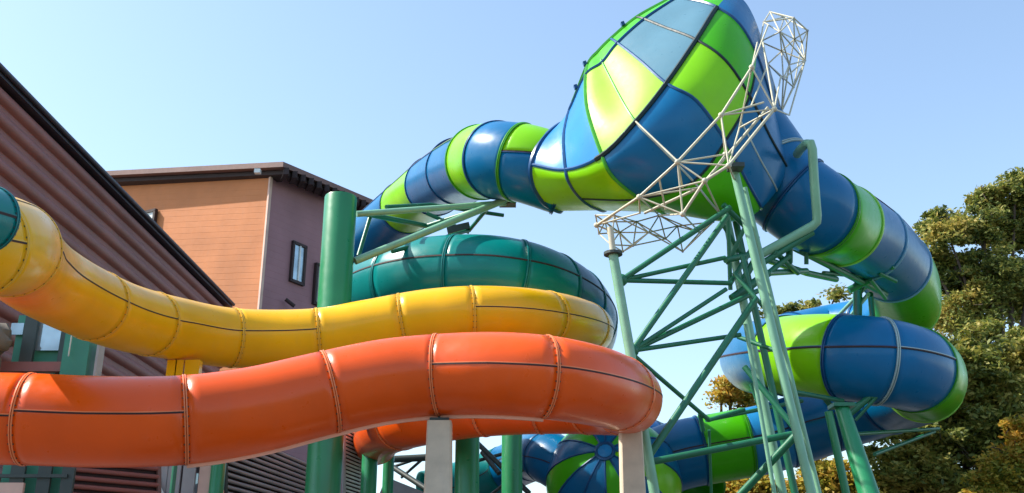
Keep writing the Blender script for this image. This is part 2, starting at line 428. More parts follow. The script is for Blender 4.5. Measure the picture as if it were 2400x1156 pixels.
def cr(p0, p1, p2, p3, t):
    return .5 * ((2 * p1) + (p2 - p0) * t + (2 * p0 - 5 * p1 + 4 * p2 - p3) * t * t + (3 * p1 - p0 - 3 * p2 + p3) * t ** 3)
def surf(u, v):
    n = len(ribs) - 1; i = min(int(u), n - 1); f = u - i
    rows = []
    for a in (i - 1, i, i + 1, i + 2):
        if 0 <= a <= n: rr = ribs[a]
        elif a < 0: rr = [ribs[0][k] * 2 - ribs[1][k] for k in range(NC)]
        else: rr = [ribs[n][k] * 2 - ribs[n - 1][k] for k in range(NC)]
        j = int(v) % NC; g = v - int(v)
        rows.append(cr(rr[(j - 1) % NC], rr[j], rr[(j + 1) % NC], rr[(j + 2) % NC], g))
    return cr(*rows, f)
CHM = mesh('funnel_chamber', [surf(u / 4, v / 3) for u in range(29) for v in range(NC * 3)],
           [(a * 33 + b_, a * 33 + (b_ + 1) % 33, (a + 1) * 33 + (b_ + 1) % 33, (a + 1) * 33 + b_) for a in range(28) for b_ in range(33)] + [tuple(28 * 33 + k for k in range(33))],
           'blue_lip', BG, True)
# pull the core inwards so that the coloured panels are the outer skin
cc = sum((v.co for v in CHM.data.vertices), V((0, 0, 0))) / len(CHM.data.vertices)
for v in CHM.data.vertices: v.co = cc + (v.co - cc) * .93
def panel(u0, u1, v0, v1, mat):
    nu = max(2, int((u1 - u0) * SU)); nv = int((v1 - v0) * SV); g = []
    for i in range(nu + 1):
        for j in range(nv + 1): g.append(surf(u0 + (u1 - u0) * i / nu, v0 + (v1 - v0) * j / nv))
    fs = [(i * (nv + 1) + j, i * (nv + 1) + j + 1, (i + 1) * (nv + 1) + j + 1, (i + 1) * (nv + 1) + j) for i in range(nu) for j in range(nv)]
    return mesh('panel', g, fs, mat, CHM, True)
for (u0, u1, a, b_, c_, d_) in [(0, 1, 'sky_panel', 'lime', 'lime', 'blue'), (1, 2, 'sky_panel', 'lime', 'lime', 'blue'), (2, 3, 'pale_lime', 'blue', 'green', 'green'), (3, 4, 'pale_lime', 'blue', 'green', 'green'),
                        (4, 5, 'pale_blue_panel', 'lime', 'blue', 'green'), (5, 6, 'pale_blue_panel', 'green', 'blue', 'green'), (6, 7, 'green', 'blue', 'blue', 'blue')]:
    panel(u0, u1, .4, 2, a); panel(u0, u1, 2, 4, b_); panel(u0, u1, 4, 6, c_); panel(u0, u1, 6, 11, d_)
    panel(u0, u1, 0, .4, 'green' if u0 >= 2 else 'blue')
def seam(uv, r, mat, name='seam_flange', nrm=.03):
    pts = [surf(u, v) for u, v in uv]
    B().sweep(pts, r, 6).out(name, mat, CHM, True)
for u, r, m in ((0, .09, 'blue_lip'), (1, .06, 'blue_lip'), (2, .06, 'green_lip'), (4, .05, 'blue_lip'), (5, .05, 'dark_seam'), (6, .06, 'blue_lip')):
    seam([(u + 1e-4, v / 6) for v in range(0, 37)], r, m)
seam([(3.0001, v / 6) for v in range(2, 13)], .035, 'green_lip'); seam([(3.0001, v / 6) for v in range(12, 37)], .035, 'pale_lip')
seam([(u / 6, 2) for u in range(0, 12)], .06, 'blue_lip'); seam([(u / 6, 2) for u in range(11, 37)], .085, 'dark_seam')
seam([(u / 6, 4) for u in range(6, 34)], .04, 'dark_seam')
seam([(u / 6, .4) for u in range(6, 41)], .06, 'blue_lip'); seam([(u / 6, 0) for u in range(6, 41)], .08, 'green_lip')
seam([(4.5, v / 6) for v in range(24, 37)], .03, 'pale_lip')
for u in (1.35, 1.95, 4.6):     # lifting lugs along the top edge
    c = surf(u, 0); B().box(c + V((-.08, -.05, .06)), (.05, 0, .02), (0, .07, 0), (-.02, 0, .06)).out('lug', 'blue_lip', CHM)

# the ball-shaped chamber low down, with wedge panels
bc = P(1438, 1135, 38); br = 2.5
pole = (P(1416, 1050, 36) - bc).normalized()
ax1 = pole.cross(V((0, 0, 1))).normalized(); ax2 = pole.cross(ax1)
BALL = thing('water_slide', 'round bowl of blue and green wedge panels with a teal tube, behind second pale column', 'water slide', (bc.x, bc.y, 0))
def bpt(th_, ph, r=br): return bc + (pole * math.cos(th_) + (ax1 * math.cos(ph) + ax2 * math.sin(ph)) * math.sin(th_)) * r
wc = ['green', 'blue', 'blue', 'green', 'blue', 'lime', 'blue', 'green', 'blue', 'blue', 'green', 'blue']
for k in range(12):
    vs = []; fs = []
    for i in range(17):
        for j in range(7): vs.append(bpt(.12 + (math.pi - .14) * i / 16, (k + j / 6) * math.pi / 6))
    for i in range(16):
        for j in range(6): fs.append((i * 7 + j, i * 7 + j + 1, (i + 1) * 7 + j + 1, (i + 1) * 7 + j))
    mesh('wedge_panel', vs, fs, wc[k], BALL, True)
    B().sweep([bpt(.1 + (math.pi - .14) * i / 20, k * math.pi / 6) for i in range(21)], .04, 6).out('seam_flange', 'blue_lip', BALL, True)
B().sweep([bpt(.13, k * math.pi / 8) for k in range(16)], .07, 6, True).out('hub_ring', 'blue_lip', BALL, True)
B().add([bpt(.13, k * math.pi / 8) for k in range(16)] + [bpt(0, 0, br * 1.02)], [(k, (k + 1) % 16, 16) for k in range(16)]).out('hub_cap', 'sky_panel', BALL)
TT = [P(*a) for a in [(1350, 1110, 38.5), (1290, 1075, 39.5), (1255, 1068, 42), (1180, 1100, 45), (1100, 1130, 45), (1000, 1160, 44)]]
tube_slide('', '', '', TT, .98, [(0, 1.1, 'blue', 'blue_lip', 0), (1.1, 2.1, 'blue', 'blue_lip', 0), (2.1, 3, 'blue', 'blue_lip', 0), (3, 5, 'teal', 'teal_lip', 0)], root=BALL)
TT2 = [P(*a) for a in [(1440, 1078, 41), (1515, 1072, 41.5), (1575, 1115, 42), (1625, 1180, 41)]]
tube_slide('', '', '', TT2, 1.5, [(0, 1, 'sky_panel', 'blue_lip', 0), (1, 2, 'blue', 'pale_lip', 0), (2, 3, 'green', 'green_lip', 0)], root=BALL)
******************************
To be done:
Of the lines above, extract only those from the line with "for (u0, u1, a, b_, c_, d_)" to the line with "c = surf(u, 0);", both included, exactly as written.

Result:
for (u0, u1, a, b_, c_, d_) in [(0, 1, 'sky_panel', 'lime', 'lime', 'blue'), (1, 2, 'sky_panel', 'lime', 'lime', 'blue'), (2, 3, 'pale_lime', 'blue', 'green', 'green'), (3, 4, 'pale_lime', 'blue', 'green', 'green'),
                        (4, 5, 'pale_blue_panel', 'lime', 'blue', 'green'), (5, 6, 'pale_blue_panel', 'green', 'blue', 'green'), (6, 7, 'green', 'blue', 'blue', 'blue')]:
    panel(u0, u1, .4, 2, a); panel(u0, u1, 2, 4, b_); panel(u0, u1, 4, 6, c_); panel(u0, u1, 6, 11, d_)
    panel(u0, u1, 0, .4, 'green' if u0 >= 2 else 'blue')
def seam(uv, r, mat, name='seam_flange', nrm=.03):
    pts = [surf(u, v) for u, v in uv]
    B().sweep(pts, r, 6).out(name, mat, CHM, True)
for u, r, m in ((0, .09, 'blue_lip'), (1, .06, 'blue_lip'), (2, .06, 'green_lip'), (4, .05, 'blue_lip'), (5, .05, 'dark_seam'), (6, .06, 'blue_lip')):
    seam([(u + 1e-4, v / 6) for v in range(0, 37)], r, m)
seam([(3.0001, v / 6) for v in range(2, 13)], .035, 'green_lip'); seam([(3.0001, v / 6) for v in range(12, 37)], .035, 'pale_lip')
seam([(u / 6, 2) for u in range(0, 12)], .06, 'blue_lip'); seam([(u / 6, 2) for u in range(11, 37)], .085, 'dark_seam')
seam([(u / 6, 4) for u in range(6, 34)], .04, 'dark_seam')
seam([(u / 6, .4) for u in range(6, 41)], .06, 'blue_lip'); seam([(u / 6, 0) for u in range(6, 41)], .08, 'green_lip')
seam([(4.5, v / 6) for v in range(24, 37)], .03, 'pale_lip')
for u in (1.35, 1.95, 4.6):     # lifting lugs along the top edge
    c = surf(u, 0); B().box(c + V((-.08, -.05, .06)), (.05, 0, .02), (0, .07, 0), (-.02, 0, .06)).out('lug', 'blue_lip', CHM)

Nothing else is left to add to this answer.